What to Read Before You Unwonk for Thanksgiving

  • If you had fun last night, you missed out on yet another GOP debate. Sucks to be you. Thankfully, Dan Amira and Brett Smiley summarized all the crazy stuff that happened, and Maggie Haberman summarized all the substantive stuff you should know. Also, Jonathan Chait has a great post that highlights the huge difference between Romney and Gingrich’s views on immigration, as they presented them in the debate. Romney’s stance may have changed by the time this post is published.
  • Ezra Klein wrote in this morning’s Wonkbook that there are actually two triggers, scheduled to cut spending by a total of $6 trillion. How both parties negotiate these cuts—whether they happen, how they are framed, who gets blamed—is sure to be one of the big political battles of the next year.
  • Newt Gingrich “is the tallest building in Wichita” when it comes to his oft-promoted intellect, according to conservative academics. Apparently the tallest building in Wichita might have a decent chance at being the nominee though. I refuse to pay attention to any more predictions of who will be the nominee at this point—it’s not even 2012 and already almost every single candidate has been crowned the definitive winner. Jonathan Bernstein assures that no matter who surges next, the nomination battle will be resolved by early next year and that brokered convention will remain a fantasy of wonky diehards who also love movies where the world comes to the brink of complete destruction.
  • Alec Bings wrote a beautiful and honest essay on the strange city of Washington, DC and the ecosystem of obsessives and wonks that thrives here. If you live and breathe politics and haven’t been reading his column, put it on your media diet right now.
  • Brendan Nyhan, now covering the election for Columbia Journalism Review, reminded state journalists not to get caught up in the horse race when covering presidential politics. Although DC journos may be too far gone to ever pull back from the allure of the horse race, someone has to focus their coverage on policy and platforms.
  • According to new analysis from the Congressional Budget Office, up to 2.4 million people owe their jobs to the Recovery Act. Without the Recovery Act, high estimates also have unemployment hovering slightly below 12 percent.
  • Black Friday has become an entrenched and somewhat terrifying institution that rivals Thanksgiving as the most important November holiday in Americans’ hearts. Although many look forward to joining the chaotic mobs at midnight, remember that retail workers often sacrifice their Thursday with family so you can stand in line for a new Kindle.

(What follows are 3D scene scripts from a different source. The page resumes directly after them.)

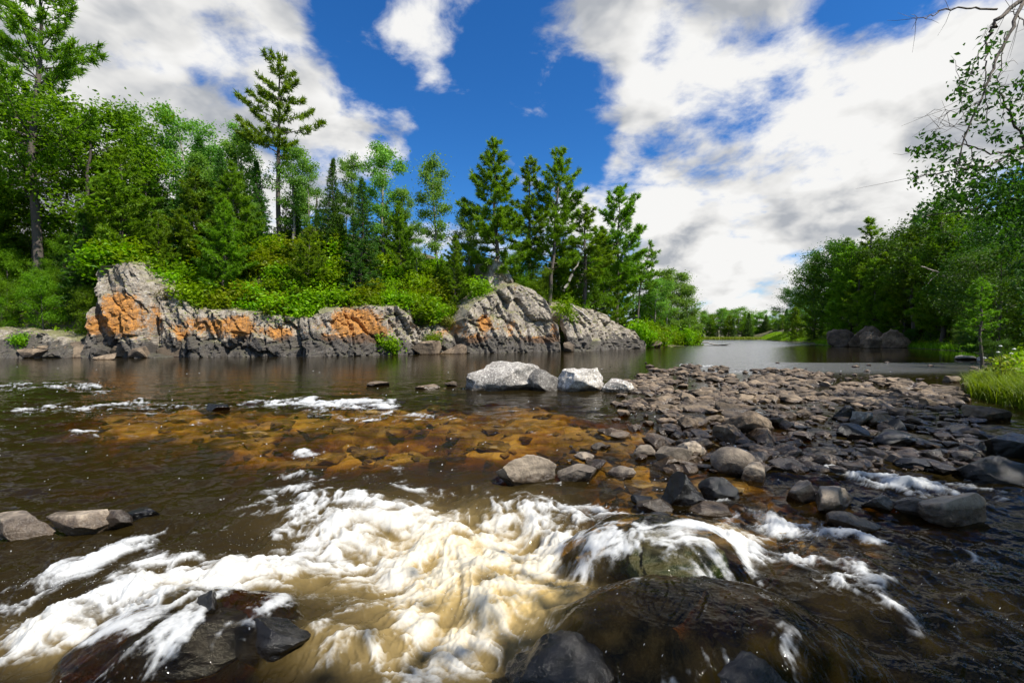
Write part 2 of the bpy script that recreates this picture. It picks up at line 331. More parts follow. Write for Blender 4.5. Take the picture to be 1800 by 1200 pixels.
FOAM = [(330,1075,120,50,.4),(230,1120,80,40,.4),(560,930,200,60,.2),(800,960,200,70,.2),(620,905,150,55,.55),(515,860,60,36,.42),(760,900,150,50,.55),(900,935,120,36,.62),(1010,915,90,22,.72),(640,965,220,55,.66),(420,1003,190,42,.78),(300,1040,110,40,.8),(150,1095,140,60,.85),(40,1150,110,50,.9),
        (850,1000,150,70,.9),(790,1080,150,70,.88),(800,1160,170,60,.74),(600,1150,130,50,.5),(1000,985,55,40,.95),(380,1060,60,30,.6),(250,1150,90,50,.45),(1130,1010,110,18,.7),(1240,985,70,18,.7)]
STROKE = [([(1330,915),(1450,935)],9,.5),([(1420,1010),(1560,1050)],9,.5),([(1250,1040),(1400,1070)],8,.45),([(1560,960),(1700,1000)],8,.45),([(1300,1120),(1480,1190)],8,.4),([(0,1062),(120,1012),(290,942)],15,.6),([(0,1035),(240,960)],8,.4),([(0,682),(90,680),(170,684)],6,.75),([(30,719),(150,716),(240,710)],6,.7),([(270,722),(330,716),(390,712)],5,.6),([(440,709),(560,712),(690,708)],5,.7),([(545,708),(680,716)],5,.6),
          ([(490,706),(540,702)],4,.5),([(560,730),(720,742)],5,.45),([(110,762),(170,764)],4,.5),([(340,745),(380,752)],6,.5),([(480,800),(640,790)],9,.4),([(520,830),(700,820)],12,.35),([(1380,790),(1480,830)],7,.6),([(1500,832),(1640,862),(1740,872)],9,.72),([(1560,850),(1700,845)],7,.5),
          ([(1310,972),(1180,1008),(1080,1012)],14,.6),([(1215,942),(1310,975)],8,.6),([(1040,905),(1140,900),(1200,890),(1270,880)],9,.8),([(1270,768),(1330,800)],6,.6),([(1480,1060),(1620,1125)],8,.45),([(1390,930),(1500,960)],9,.5),([(1200,640),(1330,655)],2.5,.6),([(880,845),(980,850)],5,.6),([(1300,930),(1420,948)],7,.5),
          ([(900,885),(1050,895)],9,.5),([(1240,1090),(1330,1140)],6,.35),([(1340,1000),(1480,1010)],8,.4),([(1600,940),(1760,990)],6,.3),([(680,728),(800,735)],4,.4),([(930,760),(1090,770)],3,.25),([(700,850),(900,870)],10,.4)]
Fd = blobs(px, py, FOAM)
def seg(px, py, pl, r):
    dm = np.full(px.shape, 1e9)
    for (x1, y1), (x2, y2) in zip(pl[:-1], pl[1:]):
        t = np.clip(((px-x1)*(x2-x1)+(py-y1)*(y2-y1))/((x2-x1)**2+(y2-y1)**2), 0, 1)
        dm = np.minimum(dm, ((px-x1-t*(x2-x1))/3.)**2+(py-y1-t*(y2-y1))**2)
    return np.exp(-dm/r**2)
for pl, r, a in STROKE: Fd = Fd+(1.1*a if pl[0][1] < 780 else a)*seg(px, py, pl, r*(2.1 if pl[0][0] > 1200 else 1.6 if pl[0][1] < 780 else 1.))
Fd = np.clip(Fd, 0, 1.15)*nearw
# flow lines: streaks follow the current (line integral convolution on a ground raster)
FL = [(300,700,200,702),(600,720,480,722),(900,760,800,775),(500,800,420,830),(700,880,560,920),(450,960,300,1000),(150,1000,0,1060),(250,1080,120,1130),(60,1130,0,1160),(800,880,720,900),(950,900,870,930),(1100,900,980,925),(1180,890,1120,900),(850,1000,800,1080),(750,1050,690,1120),
      (850,1100,850,1180),(600,1100,560,1160),(400,1080,420,1180),(1100,960,1070,1010),(1200,970,1130,1020),(1280,960,1180,1010),(1050,1050,950,1080),(1200,1050,1300,1090),(1400,1080,1520,1150),(1600,1000,1750,1060),(1500,900,1650,930),(1400,800,1560,850),(1600,850,1740,880),(1250,780,1330,820),(1700,760,1800,790),(1000,820,930,850)]
CE = .02; x0, x1, y0, y1 = -9., 11., 2.4, 15.
gx, gy = np.meshgrid(np.arange(x0, x1, CE), np.arange(y0, y1, CE)); nh, nw = gx.shape
cgx, cgy = gx[::8, ::8], gy[::8, ::8]; ux = cgx*0; uy = cgx*0; wsum = cgx*0
for a, b, c, e in FL:
    A, B = ground(a, b), ground(c, e); v = np.array([B[0]-A[0], B[1]-A[1]]); v /= np.linalg.norm(v)
    w = 1/(.15+(cgx-A[0])**2+(cgy-A[1])**2)**1.6; ux += w*v[0]; uy += w*v[1]; wsum += w
ux /= wsum; uy /= wsum
sw = (fbm(cgx*1.6, cgy*1.6, 51, 3)-.5)*3.4                                     # eddies
ca, sa = np.cos(sw), np.sin(sw); ux, uy = ux*ca-uy*sa, ux*sa+uy*ca
q = np.sqrt(ux**2+uy**2)+1e-6; ux = np.kron(ux/q, np.ones((8, 8)))[:nh, :nw]; uy = np.kron(uy/q, np.ones((8, 8)))[:nh, :nw]
src = RS.rand(nh, nw).astype(np.float32)*.45+.9*fbm(gx*6.5, gy*6.5, 61, 3).astype(np.float32)
acc = src.copy(); cnt = 1
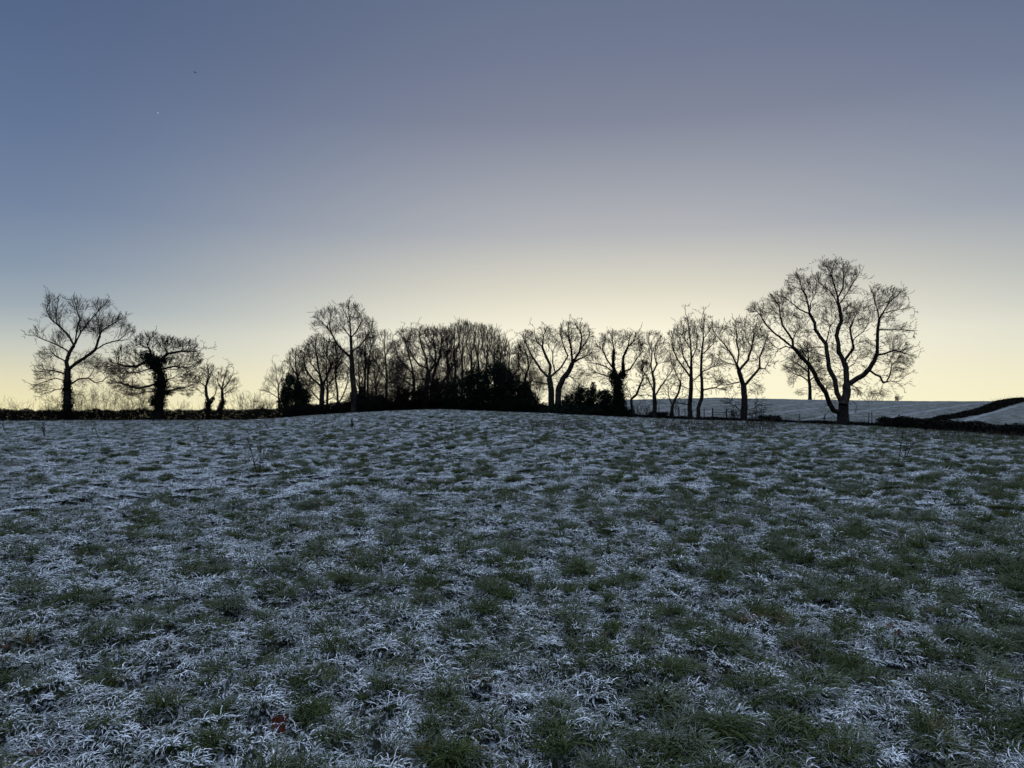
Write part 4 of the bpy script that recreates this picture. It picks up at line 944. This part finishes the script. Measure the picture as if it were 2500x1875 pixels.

  • Scott Lemieux thinks that precedent won’t constrain the Supreme Court in their deliberations on the Affordable Care Act, disagreeing somewhat with Michael Bailey and Forrest Maltzman’s calculations from Monday. Does this mean we have to wait for them to actually decide before we know what happens? So boring. Political science fail.
  • In other political prediction upheaval news, The Monkey Cage tried to put an end to the campaign v. debate nerd fight once and for all. Then again, this may only be the end of one battle in a nerdy war that lasts the whole election cycle. Which I’m fine with. I love this stuff.